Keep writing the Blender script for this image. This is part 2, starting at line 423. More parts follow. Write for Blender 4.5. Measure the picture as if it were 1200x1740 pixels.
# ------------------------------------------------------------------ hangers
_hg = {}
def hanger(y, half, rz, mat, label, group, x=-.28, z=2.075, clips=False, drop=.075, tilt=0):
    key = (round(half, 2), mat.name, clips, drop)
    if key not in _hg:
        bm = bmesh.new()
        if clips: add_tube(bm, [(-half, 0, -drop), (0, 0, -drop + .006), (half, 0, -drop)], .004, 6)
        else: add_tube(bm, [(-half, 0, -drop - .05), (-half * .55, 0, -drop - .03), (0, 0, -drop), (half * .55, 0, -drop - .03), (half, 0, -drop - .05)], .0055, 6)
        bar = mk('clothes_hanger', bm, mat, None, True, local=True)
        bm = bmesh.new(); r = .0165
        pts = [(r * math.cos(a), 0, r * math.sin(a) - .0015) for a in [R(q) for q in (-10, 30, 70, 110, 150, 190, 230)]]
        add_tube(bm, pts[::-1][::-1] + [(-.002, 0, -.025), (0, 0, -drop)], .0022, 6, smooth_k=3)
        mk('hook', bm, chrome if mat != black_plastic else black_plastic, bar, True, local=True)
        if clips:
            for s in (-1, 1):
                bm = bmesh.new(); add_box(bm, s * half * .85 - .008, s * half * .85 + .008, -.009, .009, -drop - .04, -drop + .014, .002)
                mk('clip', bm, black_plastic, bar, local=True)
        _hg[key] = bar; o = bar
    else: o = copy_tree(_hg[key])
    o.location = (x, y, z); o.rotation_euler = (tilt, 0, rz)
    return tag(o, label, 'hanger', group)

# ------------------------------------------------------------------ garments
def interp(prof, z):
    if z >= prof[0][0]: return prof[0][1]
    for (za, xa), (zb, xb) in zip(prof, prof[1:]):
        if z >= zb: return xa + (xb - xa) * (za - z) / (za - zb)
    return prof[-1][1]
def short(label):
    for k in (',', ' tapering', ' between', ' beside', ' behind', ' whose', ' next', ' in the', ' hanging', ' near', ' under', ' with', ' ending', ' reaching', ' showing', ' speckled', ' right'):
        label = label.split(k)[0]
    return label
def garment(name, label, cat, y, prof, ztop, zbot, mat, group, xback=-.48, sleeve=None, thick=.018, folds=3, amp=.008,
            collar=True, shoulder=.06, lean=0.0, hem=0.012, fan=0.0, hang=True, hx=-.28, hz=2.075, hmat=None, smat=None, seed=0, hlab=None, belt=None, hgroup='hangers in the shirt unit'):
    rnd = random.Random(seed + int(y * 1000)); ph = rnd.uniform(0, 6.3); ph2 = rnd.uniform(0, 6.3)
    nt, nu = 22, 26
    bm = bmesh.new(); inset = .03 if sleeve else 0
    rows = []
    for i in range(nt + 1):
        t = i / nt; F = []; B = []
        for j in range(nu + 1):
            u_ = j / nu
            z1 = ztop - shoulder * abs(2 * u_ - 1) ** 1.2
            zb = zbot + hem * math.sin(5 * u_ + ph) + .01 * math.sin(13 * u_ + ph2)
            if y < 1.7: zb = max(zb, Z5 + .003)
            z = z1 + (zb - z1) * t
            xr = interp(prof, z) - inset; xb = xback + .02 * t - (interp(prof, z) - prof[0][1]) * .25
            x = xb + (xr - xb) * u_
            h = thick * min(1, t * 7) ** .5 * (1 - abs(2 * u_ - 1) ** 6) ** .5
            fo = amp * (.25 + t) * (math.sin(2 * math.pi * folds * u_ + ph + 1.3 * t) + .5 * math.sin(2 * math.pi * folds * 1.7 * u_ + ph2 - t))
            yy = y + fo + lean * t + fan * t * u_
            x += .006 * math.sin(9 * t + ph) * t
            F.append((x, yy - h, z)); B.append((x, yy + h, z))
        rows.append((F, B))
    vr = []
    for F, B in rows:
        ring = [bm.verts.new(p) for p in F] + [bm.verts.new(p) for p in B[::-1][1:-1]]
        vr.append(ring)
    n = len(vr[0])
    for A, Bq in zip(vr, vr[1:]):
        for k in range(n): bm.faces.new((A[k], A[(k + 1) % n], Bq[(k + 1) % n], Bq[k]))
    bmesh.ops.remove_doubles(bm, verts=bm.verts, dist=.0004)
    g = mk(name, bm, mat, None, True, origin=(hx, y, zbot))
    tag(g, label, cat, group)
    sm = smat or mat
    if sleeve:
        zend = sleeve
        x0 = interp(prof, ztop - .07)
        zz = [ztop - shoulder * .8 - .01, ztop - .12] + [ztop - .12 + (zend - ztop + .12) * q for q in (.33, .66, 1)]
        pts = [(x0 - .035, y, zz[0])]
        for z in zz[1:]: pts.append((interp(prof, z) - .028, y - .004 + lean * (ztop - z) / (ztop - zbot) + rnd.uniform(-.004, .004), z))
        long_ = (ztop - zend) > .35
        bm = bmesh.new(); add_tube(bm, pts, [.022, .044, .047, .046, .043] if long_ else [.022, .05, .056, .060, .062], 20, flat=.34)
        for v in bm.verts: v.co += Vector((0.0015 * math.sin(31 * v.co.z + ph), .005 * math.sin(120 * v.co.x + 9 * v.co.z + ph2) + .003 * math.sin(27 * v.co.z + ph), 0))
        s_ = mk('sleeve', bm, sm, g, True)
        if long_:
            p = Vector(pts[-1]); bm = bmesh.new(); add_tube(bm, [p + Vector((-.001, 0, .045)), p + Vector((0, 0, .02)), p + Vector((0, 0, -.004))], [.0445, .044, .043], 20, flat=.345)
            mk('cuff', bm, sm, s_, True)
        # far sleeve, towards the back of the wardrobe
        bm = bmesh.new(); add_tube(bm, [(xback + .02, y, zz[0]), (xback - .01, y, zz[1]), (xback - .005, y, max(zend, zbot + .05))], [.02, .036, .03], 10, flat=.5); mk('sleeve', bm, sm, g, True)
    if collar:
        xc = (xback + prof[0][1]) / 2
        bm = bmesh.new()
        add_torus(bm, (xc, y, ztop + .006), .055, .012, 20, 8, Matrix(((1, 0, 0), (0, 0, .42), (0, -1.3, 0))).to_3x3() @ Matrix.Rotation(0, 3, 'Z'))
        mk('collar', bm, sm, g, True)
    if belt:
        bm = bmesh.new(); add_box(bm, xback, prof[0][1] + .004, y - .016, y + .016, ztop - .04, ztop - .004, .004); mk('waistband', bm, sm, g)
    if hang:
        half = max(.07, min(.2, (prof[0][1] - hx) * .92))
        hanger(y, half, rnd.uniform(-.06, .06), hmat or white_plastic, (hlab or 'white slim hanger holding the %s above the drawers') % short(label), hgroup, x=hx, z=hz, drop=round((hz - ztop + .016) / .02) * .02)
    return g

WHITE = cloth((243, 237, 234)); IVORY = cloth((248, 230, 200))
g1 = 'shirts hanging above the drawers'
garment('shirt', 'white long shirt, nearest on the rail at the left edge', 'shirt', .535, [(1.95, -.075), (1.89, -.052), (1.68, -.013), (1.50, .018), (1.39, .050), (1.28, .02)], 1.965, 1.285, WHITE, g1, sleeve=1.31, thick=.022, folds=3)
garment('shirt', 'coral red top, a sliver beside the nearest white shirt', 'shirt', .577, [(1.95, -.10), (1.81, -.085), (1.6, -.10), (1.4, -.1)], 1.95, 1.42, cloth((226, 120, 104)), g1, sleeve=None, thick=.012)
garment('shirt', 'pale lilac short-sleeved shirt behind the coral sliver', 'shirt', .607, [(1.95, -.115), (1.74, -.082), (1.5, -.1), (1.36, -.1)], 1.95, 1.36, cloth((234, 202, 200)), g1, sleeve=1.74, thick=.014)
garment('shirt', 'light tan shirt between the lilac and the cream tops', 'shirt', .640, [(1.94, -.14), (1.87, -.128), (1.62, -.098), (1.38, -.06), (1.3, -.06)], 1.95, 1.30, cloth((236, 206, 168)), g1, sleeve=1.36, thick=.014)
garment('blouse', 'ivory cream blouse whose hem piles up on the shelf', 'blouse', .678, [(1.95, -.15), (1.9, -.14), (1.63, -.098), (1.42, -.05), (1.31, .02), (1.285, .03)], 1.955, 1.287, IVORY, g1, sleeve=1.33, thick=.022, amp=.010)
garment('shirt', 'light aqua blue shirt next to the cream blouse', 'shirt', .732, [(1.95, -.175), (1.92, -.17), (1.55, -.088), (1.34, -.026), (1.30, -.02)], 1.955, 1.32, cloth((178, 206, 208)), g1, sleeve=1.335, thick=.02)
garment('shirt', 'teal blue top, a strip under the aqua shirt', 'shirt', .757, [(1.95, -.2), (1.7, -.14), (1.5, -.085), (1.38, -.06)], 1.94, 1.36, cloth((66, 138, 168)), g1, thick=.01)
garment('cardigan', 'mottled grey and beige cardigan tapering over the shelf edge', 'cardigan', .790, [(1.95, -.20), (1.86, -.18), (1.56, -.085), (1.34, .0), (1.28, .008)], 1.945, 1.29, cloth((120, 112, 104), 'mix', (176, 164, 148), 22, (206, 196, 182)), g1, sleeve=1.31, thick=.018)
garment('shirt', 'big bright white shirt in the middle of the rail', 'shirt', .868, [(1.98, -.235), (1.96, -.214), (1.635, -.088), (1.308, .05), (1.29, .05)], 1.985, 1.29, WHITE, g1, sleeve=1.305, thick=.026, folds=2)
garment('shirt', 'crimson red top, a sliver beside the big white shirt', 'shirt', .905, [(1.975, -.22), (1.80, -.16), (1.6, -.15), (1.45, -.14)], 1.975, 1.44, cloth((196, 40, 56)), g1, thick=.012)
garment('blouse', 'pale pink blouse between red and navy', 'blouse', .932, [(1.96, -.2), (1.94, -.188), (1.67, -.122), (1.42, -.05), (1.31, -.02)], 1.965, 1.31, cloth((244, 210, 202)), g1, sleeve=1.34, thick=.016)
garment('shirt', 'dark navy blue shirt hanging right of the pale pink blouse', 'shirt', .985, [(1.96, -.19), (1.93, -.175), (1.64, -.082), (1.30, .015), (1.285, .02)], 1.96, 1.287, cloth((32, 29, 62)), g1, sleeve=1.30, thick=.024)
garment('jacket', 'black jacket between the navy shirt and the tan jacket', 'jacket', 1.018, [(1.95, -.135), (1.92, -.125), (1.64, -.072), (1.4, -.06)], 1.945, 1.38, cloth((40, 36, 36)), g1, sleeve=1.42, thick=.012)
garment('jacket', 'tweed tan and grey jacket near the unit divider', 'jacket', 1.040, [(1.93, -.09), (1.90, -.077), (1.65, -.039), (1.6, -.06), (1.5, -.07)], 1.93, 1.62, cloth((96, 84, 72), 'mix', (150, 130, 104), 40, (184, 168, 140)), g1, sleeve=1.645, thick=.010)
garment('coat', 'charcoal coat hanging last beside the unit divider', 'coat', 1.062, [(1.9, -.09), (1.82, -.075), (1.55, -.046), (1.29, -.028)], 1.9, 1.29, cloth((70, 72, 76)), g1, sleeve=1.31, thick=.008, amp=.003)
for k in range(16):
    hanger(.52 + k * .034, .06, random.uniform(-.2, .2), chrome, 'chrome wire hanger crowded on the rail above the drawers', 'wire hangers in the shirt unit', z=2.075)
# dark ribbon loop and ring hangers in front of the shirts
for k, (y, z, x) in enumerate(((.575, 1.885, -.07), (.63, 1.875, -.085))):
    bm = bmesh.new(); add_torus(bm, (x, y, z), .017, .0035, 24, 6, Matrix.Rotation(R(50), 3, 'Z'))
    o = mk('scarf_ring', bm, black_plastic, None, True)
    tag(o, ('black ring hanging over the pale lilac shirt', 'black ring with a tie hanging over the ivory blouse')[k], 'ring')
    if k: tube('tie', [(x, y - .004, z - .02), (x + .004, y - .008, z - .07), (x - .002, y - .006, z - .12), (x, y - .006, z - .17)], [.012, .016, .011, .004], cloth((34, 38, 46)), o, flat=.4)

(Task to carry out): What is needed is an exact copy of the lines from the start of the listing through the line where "return tag(o, label, 'hanger', group)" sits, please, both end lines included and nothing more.

(The answer):
Keep writing the Blender script for this image. This is part 2, starting at line 423. More parts follow. Write for Blender 4.5. Measure the picture as if it were 1200x1740 pixels.
# ------------------------------------------------------------------ hangers
_hg = {}
def hanger(y, half, rz, mat, label, group, x=-.28, z=2.075, clips=False, drop=.075, tilt=0):
    key = (round(half, 2), mat.name, clips, drop)
    if key not in _hg:
        bm = bmesh.new()
        if clips: add_tube(bm, [(-half, 0, -drop), (0, 0, -drop + .006), (half, 0, -drop)], .004, 6)
        else: add_tube(bm, [(-half, 0, -drop - .05), (-half * .55, 0, -drop - .03), (0, 0, -drop), (half * .55, 0, -drop - .03), (half, 0, -drop - .05)], .0055, 6)
        bar = mk('clothes_hanger', bm, mat, None, True, local=True)
        bm = bmesh.new(); r = .0165
        pts = [(r * math.cos(a), 0, r * math.sin(a) - .0015) for a in [R(q) for q in (-10, 30, 70, 110, 150, 190, 230)]]
        add_tube(bm, pts[::-1][::-1] + [(-.002, 0, -.025), (0, 0, -drop)], .0022, 6, smooth_k=3)
        mk('hook', bm, chrome if mat != black_plastic else black_plastic, bar, True, local=True)
        if clips:
            for s in (-1, 1):
                bm = bmesh.new(); add_box(bm, s * half * .85 - .008, s * half * .85 + .008, -.009, .009, -drop - .04, -drop + .014, .002)
                mk('clip', bm, black_plastic, bar, local=True)
        _hg[key] = bar; o = bar
    else: o = copy_tree(_hg[key])
    o.location = (x, y, z); o.rotation_euler = (tilt, 0, rz)
    return tag(o, label, 'hanger', group)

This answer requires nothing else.